- Dataset records
— BEGIN —
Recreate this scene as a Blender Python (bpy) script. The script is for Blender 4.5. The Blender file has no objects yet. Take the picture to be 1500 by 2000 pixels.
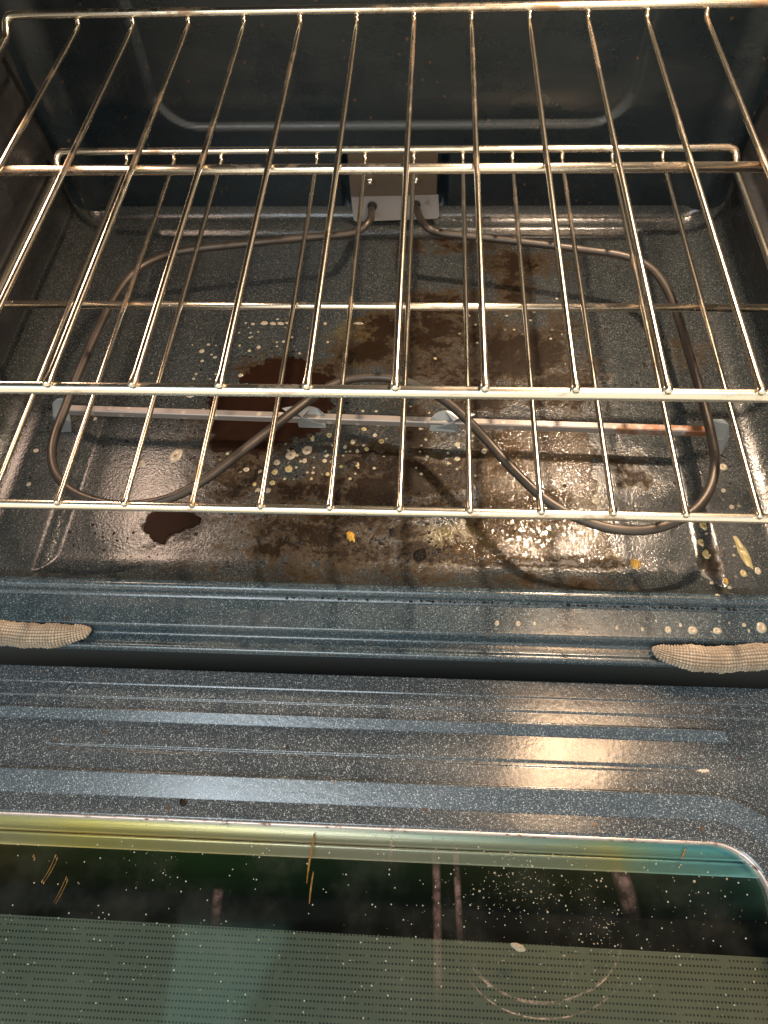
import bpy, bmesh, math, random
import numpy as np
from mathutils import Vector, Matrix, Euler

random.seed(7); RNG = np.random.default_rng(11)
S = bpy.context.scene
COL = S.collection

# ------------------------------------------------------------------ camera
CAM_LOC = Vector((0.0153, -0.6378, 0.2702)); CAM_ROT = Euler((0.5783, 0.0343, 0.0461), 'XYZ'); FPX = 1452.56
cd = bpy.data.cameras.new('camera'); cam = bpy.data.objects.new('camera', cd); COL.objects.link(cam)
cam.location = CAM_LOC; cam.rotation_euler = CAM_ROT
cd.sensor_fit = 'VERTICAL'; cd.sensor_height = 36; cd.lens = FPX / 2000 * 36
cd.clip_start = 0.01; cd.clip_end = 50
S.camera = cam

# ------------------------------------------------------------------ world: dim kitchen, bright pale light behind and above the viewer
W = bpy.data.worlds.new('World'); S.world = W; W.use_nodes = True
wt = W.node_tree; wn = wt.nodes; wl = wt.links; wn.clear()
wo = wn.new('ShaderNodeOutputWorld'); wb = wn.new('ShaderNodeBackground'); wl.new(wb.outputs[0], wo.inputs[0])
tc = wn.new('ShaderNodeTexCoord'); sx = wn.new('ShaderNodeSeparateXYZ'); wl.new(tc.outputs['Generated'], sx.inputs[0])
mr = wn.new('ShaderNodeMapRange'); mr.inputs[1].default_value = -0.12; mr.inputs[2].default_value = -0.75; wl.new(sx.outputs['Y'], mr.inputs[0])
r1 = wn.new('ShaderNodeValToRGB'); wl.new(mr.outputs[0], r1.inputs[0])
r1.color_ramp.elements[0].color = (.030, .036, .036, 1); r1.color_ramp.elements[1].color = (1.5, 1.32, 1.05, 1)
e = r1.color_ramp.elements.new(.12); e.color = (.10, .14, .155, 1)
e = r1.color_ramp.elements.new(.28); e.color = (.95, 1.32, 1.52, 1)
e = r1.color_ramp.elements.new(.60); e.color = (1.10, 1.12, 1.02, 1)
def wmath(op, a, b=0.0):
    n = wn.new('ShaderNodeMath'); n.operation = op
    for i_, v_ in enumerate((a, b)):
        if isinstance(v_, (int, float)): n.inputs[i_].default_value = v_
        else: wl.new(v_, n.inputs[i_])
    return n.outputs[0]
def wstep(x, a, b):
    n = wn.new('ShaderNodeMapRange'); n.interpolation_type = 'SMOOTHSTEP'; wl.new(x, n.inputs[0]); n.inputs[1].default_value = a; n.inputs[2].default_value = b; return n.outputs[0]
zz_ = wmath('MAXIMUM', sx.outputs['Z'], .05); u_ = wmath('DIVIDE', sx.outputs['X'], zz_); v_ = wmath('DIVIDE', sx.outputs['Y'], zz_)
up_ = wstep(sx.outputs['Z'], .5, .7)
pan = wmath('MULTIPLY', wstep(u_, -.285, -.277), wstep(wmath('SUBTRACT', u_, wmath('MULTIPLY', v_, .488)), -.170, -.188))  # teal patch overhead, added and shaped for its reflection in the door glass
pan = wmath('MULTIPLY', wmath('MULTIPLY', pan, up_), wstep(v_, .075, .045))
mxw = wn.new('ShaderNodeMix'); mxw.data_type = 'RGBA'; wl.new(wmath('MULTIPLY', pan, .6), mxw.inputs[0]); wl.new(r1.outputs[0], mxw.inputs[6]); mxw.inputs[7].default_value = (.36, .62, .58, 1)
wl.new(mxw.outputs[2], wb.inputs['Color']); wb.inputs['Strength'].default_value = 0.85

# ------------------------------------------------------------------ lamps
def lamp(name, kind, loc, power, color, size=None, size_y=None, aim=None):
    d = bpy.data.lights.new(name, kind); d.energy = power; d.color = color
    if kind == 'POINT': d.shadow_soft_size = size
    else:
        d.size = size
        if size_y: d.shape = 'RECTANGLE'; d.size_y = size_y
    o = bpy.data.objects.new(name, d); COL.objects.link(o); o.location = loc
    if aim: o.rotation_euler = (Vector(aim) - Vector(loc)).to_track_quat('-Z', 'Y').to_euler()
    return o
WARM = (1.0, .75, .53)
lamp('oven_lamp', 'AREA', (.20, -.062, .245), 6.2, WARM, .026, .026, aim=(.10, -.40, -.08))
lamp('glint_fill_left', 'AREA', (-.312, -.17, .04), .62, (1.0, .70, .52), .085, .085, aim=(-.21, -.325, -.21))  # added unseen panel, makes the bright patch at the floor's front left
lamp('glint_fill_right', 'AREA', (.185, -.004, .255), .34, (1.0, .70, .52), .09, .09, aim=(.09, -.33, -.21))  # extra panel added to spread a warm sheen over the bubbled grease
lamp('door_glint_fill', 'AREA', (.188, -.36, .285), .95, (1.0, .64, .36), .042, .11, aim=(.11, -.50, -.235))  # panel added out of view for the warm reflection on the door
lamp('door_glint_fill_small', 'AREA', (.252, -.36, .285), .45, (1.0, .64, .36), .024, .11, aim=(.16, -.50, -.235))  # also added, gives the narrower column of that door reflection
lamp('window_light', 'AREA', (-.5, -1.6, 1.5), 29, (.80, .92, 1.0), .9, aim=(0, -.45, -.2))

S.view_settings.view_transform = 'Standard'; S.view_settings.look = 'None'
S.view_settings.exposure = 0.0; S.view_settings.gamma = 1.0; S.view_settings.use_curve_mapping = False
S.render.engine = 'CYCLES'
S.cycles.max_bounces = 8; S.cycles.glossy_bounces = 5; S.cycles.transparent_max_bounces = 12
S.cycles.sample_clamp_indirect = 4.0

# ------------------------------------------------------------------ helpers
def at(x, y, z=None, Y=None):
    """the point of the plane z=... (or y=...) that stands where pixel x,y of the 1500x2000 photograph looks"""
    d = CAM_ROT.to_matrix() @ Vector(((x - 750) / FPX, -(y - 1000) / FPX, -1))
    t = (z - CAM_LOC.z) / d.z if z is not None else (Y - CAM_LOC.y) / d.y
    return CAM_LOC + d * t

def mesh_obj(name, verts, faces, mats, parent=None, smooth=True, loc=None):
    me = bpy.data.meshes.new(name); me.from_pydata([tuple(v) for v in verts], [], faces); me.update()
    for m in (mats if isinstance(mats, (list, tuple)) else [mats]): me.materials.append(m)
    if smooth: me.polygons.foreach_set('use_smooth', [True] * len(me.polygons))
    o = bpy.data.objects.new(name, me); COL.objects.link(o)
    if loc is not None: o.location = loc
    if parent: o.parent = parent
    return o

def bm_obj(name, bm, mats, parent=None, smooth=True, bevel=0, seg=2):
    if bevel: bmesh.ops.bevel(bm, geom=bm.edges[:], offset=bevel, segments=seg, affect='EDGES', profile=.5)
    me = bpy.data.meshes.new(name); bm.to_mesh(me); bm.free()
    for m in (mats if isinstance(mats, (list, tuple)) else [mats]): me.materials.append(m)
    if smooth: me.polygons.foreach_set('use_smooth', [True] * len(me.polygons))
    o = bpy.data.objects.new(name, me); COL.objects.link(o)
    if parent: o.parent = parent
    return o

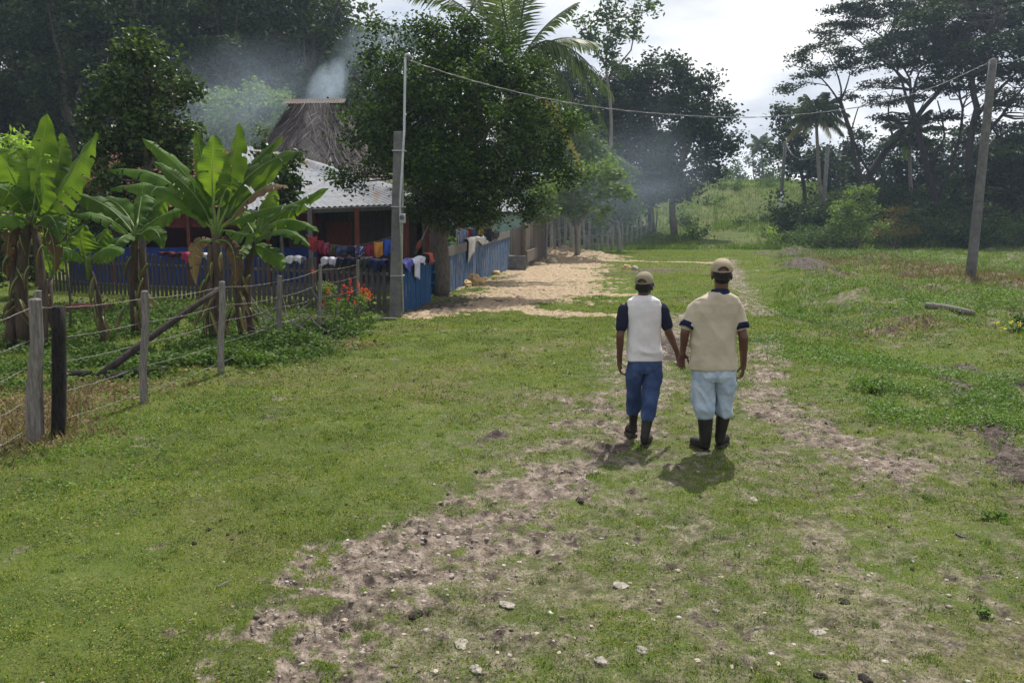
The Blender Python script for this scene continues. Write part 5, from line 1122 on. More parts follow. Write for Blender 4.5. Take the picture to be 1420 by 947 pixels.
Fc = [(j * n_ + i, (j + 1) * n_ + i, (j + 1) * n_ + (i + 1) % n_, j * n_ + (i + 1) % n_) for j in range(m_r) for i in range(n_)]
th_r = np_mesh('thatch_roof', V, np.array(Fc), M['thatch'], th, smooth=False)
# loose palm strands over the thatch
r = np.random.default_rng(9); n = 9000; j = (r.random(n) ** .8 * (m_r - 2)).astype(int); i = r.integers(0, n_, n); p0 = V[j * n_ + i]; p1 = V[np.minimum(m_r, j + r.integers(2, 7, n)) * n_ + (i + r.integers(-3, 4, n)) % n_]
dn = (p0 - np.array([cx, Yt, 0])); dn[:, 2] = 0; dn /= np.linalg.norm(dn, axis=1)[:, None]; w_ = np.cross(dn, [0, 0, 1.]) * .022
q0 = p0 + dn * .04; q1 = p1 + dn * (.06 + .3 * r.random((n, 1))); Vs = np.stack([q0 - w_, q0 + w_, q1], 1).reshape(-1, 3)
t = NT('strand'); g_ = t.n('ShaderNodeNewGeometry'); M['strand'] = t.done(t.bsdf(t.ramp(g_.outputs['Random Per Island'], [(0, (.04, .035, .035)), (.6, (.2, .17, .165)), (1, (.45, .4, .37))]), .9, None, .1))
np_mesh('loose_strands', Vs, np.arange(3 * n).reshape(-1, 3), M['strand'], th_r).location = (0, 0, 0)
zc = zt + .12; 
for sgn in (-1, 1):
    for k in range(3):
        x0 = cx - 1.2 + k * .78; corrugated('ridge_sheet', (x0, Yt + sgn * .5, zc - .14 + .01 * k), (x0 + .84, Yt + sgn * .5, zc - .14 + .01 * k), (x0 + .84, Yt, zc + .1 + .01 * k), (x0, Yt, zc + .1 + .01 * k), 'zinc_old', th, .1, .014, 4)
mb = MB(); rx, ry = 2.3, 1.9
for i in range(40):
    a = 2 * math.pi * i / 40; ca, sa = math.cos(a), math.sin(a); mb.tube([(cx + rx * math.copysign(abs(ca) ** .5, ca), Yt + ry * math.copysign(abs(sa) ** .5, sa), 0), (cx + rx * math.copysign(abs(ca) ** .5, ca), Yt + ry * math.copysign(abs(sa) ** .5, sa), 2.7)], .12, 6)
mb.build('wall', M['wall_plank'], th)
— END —
Give back exactly the lines from the top of the records to the line containing "S.camera = cam", both included, and no pictures.

- Correct output
Recreate this scene as a Blender Python (bpy) script. The script is for Blender 4.5. The Blender file has no objects yet. Take the picture to be 1500 by 2000 pixels.
import bpy, bmesh, math, random
import numpy as np
from mathutils import Vector, Matrix, Euler

random.seed(7); RNG = np.random.default_rng(11)
S = bpy.context.scene
COL = S.collection

# ------------------------------------------------------------------ camera
CAM_LOC = Vector((0.0153, -0.6378, 0.2702)); CAM_ROT = Euler((0.5783, 0.0343, 0.0461), 'XYZ'); FPX = 1452.56
cd = bpy.data.cameras.new('camera'); cam = bpy.data.objects.new('camera', cd); COL.objects.link(cam)
cam.location = CAM_LOC; cam.rotation_euler = CAM_ROT
cd.sensor_fit = 'VERTICAL'; cd.sensor_height = 36; cd.lens = FPX / 2000 * 36
cd.clip_start = 0.01; cd.clip_end = 50
S.camera = cam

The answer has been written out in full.